◆ Problem description:
Each line containing the word "scene" needs to be copied.
━━━ Data extract ━━━
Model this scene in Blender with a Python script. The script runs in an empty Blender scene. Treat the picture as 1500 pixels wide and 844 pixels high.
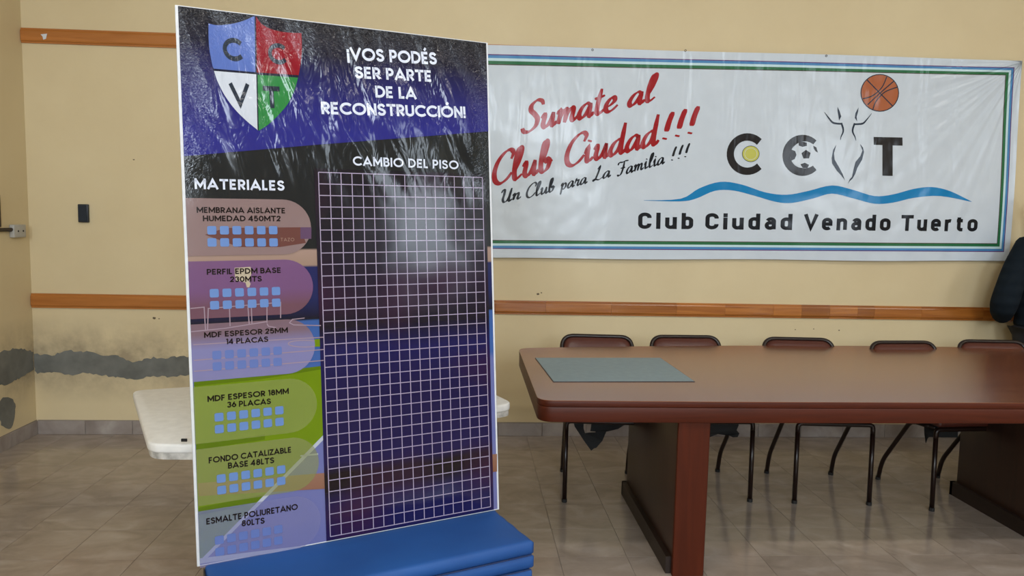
import bpy, bmesh, random
import numpy as np
from math import *
from mathutils import Vector, Matrix
from mathutils.geometry import tessellate_polygon
random.seed(7)
COL = bpy.context.scene.collection
SC = bpy.context.scene
PI = pi

# ------------------------------------------------------------------ camera
F = 1100.0                                   # focal length for a 1500 px wide frame
YAW, PITCH, ROLL = radians(3.5), radians(5.4), radians(1.24)
CAM = np.array([0, 0, 1.5])
fw = np.array([sin(YAW)*cos(PITCH), cos(YAW)*cos(PITCH), -sin(PITCH)])
r0 = np.cross(fw, [0, 0, 1]); r0 /= np.linalg.norm(r0); u0 = np.cross(r0, fw)
rt = r0*cos(ROLL)+u0*sin(ROLL); up = -r0*sin(ROLL)+u0*cos(ROLL)
cd = bpy.data.cameras.new('camera'); cam = bpy.data.objects.new('camera', cd); COL.objects.link(cam)
cd.sensor_width = 36; cd.lens = 36*F/1500; cd.clip_start = .05
M = Matrix(((rt[0], up[0], -fw[0], CAM[0]), (rt[1], up[1], -fw[1], CAM[1]), (rt[2], up[2], -fw[2], CAM[2]), (0, 0, 0, 1)))
cam.matrix_world = M
SC.camera = cam

def onp(x, y, n, d):
    r = fw+rt*(x-750)/F+up*(422-y)/F
    t = (d-CAM@n)/(r@n); return CAM+r*t
def WY(x, y, d): return onp(x, y, np.array([0, 1., 0]), d)
def WZ(x, y, d): return onp(x, y, np.array([0, 0, 1.]), d)
def WX(x, y, d): return onp(x, y, np.array([1., 0, 0]), d)

# ------------------------------------------------------------------ world, lights, exposure
w = bpy.data.worlds.new('world'); SC.world = w; w.use_nodes = True
w.node_tree.nodes['Background'].inputs[0].default_value = (.62, .72, .9, 1)
w.node_tree.nodes['Background'].inputs[1].default_value = .6
SC.view_settings.view_transform = 'Standard'; SC.view_settings.look = 'None'
SC.view_settings.exposure = 0.42; SC.view_settings.gamma = 1
SC.view_settings.use_curve_mapping = False
def area(name, loc, rot, sx, sy, power, col):
    l = bpy.data.lights.new(name, 'AREA'); l.shape = 'RECTANGLE'; l.size = sx; l.size_y = sy
    l.energy = power; l.color = col
    o = bpy.data.objects.new(name, l); COL.objects.link(o); o.location = loc; o.rotation_euler = rot
    return o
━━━
◆ Finished answer:
Model this scene in Blender with a Python script. The script runs in an empty Blender scene. Treat the picture as 1500 pixels wide and 844 pixels high.
COL = bpy.context.scene.collection
SC = bpy.context.scene